Their 2016 philanthropic goal was big, yet simple: Complete 50 real estate transactions and donate $50,000. By December, they did $15 million in volume and donated nearly $46,000.

Many small business owners give back by donating a portion of sales. If you plan to include charitable donations in your business model, here’s how to make it work.

 Step 1. Choose a charity that aligns with your core values. Look at your company’s mission and culture. “It can’t be the CEO making an edict,” says Chantel. “You need buy-in from the entire team.” According to the philanthropic organization GuideStar, you must define what’s important. Some questions to answer include: What are the company’s goals? What are the company’s values? Where is the company currently giving and why? How does the company want customers to perceive it?

Step 2. Engage your stakeholders. These individuals or groups are vital to your business’s success. They may include employees, executives, customers, suppliers, investors, and community leaders. Ask them what’s most important in how you do business together. Once Chatel and her team selected a charity, they alerted clients. “In my listing appointments, I spoke about how we market homes to get them sold, and then said, ‘By the way, a portion of this sale will go to Atlanta Habitat for Humanity,’” she says.

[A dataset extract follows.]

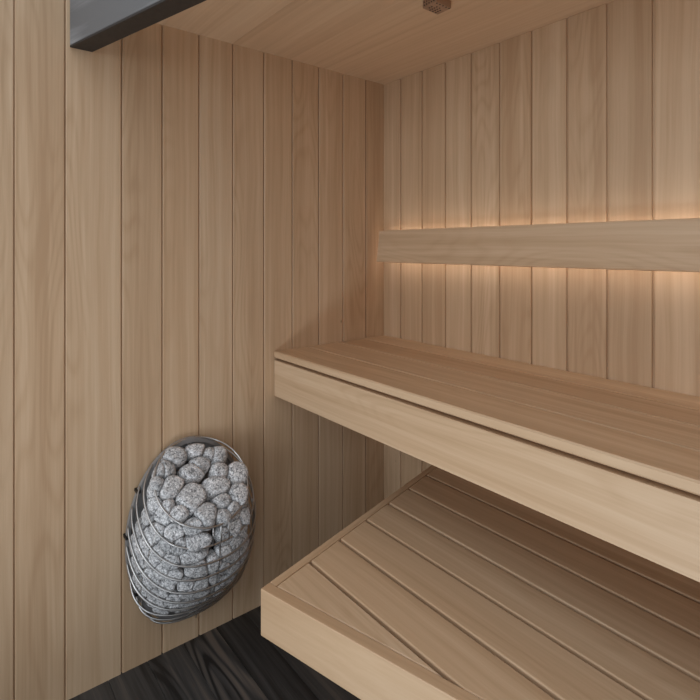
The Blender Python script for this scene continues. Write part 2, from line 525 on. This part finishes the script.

Such conversations can transform stakeholders into allies and enhance your company’s growth.

 Step 3. Establish giving guidelines. “Go back to your margins and look at your profit and loss statement for the year,” advises Lauren Tomlin, operations manager of The Distinctive Atlanta Homes Team. “From there, you can determine your line of comfort and how much you want to donate.” The real estate firm initially donated $1,000 per transaction but later adjusted the amount to correlate with the size of the deal. According to one 2015 study from the small business network Alignable, the ‘local business down the street’ gives more than 10 percent of its profits, yet the top one percent gives 2.8 percent of their discretionary income. Give what makes sense for your company.

 Step 4. Implement a strategic giving program. Cash is still king, but maximizing the company’s resources equals smart giving. For example, match your employees’ interests or skill set to a charitable organization’s needs; donate products/services to better a community; collaborate with business partners to create a new charitable giving initiative, and reach out to customers to raise funds and awareness for a cause.

 Step 5. Market your philanthropic efforts. Once The Distinctive Homes Team saw success, “we included a slide in our listing presentation to say we are committed to doing this,” says Chatel. To create buzz about your charitable efforts, ask employees to share your story; co-brand your marketing materials with both the charity’s logo and your company’s logo; and tell the story about how you’re helping a community blossom and in turn creating good karma.

When your company’s giving strategy aligns with the company’s goals, it’s a win-win for everyone.